There is the amiable headteacher, proud of classes taught, liberal and finding possibilities in even the least motivated students. He will not fit with the future. Neither will Sue (Jesse Meadows) who believes in a creative progressive education she refers to as "holistic".

Instead, it will be the hard disciplinarian Louise, keen on results measured in qualifications, who will find the world belongs to her.

However, the unreal, narrow depiction of staff makes the humour seem light and obvious, so the audience laughs at the PE teacher trying to teach French and the drama class that seems to have no purpose beyond disorganised play ending in chaos.

Then suddenly, with the entry into the play of Emily (Emily Greenslade), an intelligent, articulate, school student, things come to life in a different way.

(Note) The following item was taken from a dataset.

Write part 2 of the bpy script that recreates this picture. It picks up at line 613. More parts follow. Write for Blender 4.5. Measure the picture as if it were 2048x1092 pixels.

She objects to what she regards as the unfair exclusion from a school trip to York by organising a petition, by holding a sit-down protest and eventually by demanding a teacher be sacked.

In the way she speaks and acts, she is a realistic, believable figure from the future beyond 1997. She is perhaps from 2010 when school students joined others marching the streets in opposition to a hike in tuition fees, or maybe she is one of those who more recently heeded the call by Greta Thunberg, the Swedish schoolgirl, for school strikes against climate change.

The play needed more of the realism of Emily and less of the light humour that played on old stereotypes. And I wondered when such school students as Emily were going to find their place more centrally on the theatrical stage.